Let’s face it, despite interest rates coming down you still need a sizeable deposit or equity to be able to invest in property. So it can be difficult to get the cash together. If you are looking to invest in property but don’t have strong financial backing, it is worth your time to consider some of these non-traditional property investment strategies.
Government Backed Residential Property Packages
Governmental departments such as the Defence Housing Australia and National Rental Affordability Scheme provide many benefits and can help manage several types of risks when purchasing or investing in a home. Not everyone will qualify for these benefits, and regardless of any incentives the property still needs to stack up as a solid investment.
Property Syndicates
Property syndicates allow individuals to invest in properties along with other investors that they normally wouldn’t be able to interact with financially. Syndicates are created for specific investments, and can cover a wide range of assets. If you have an idea for investing in something large, consider going in with others to make the investment happen.

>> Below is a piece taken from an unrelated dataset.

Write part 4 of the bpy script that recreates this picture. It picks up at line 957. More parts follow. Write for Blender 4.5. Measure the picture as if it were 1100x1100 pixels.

Real Estate Investment Trusts
Similar to property syndicates, real estate investment trusts are another way individuals can get involved in property investments they normally wouldn’t have access to. At their core, real estate investment trusts are managed funds that are invested in property that is listed on the Australian Stock Exchange. Real estate investment trusts are a quick and easy way for an aspiring investor to begin interacting with property investment markets.
These are just some of the alternative ways you can get involved in property investment.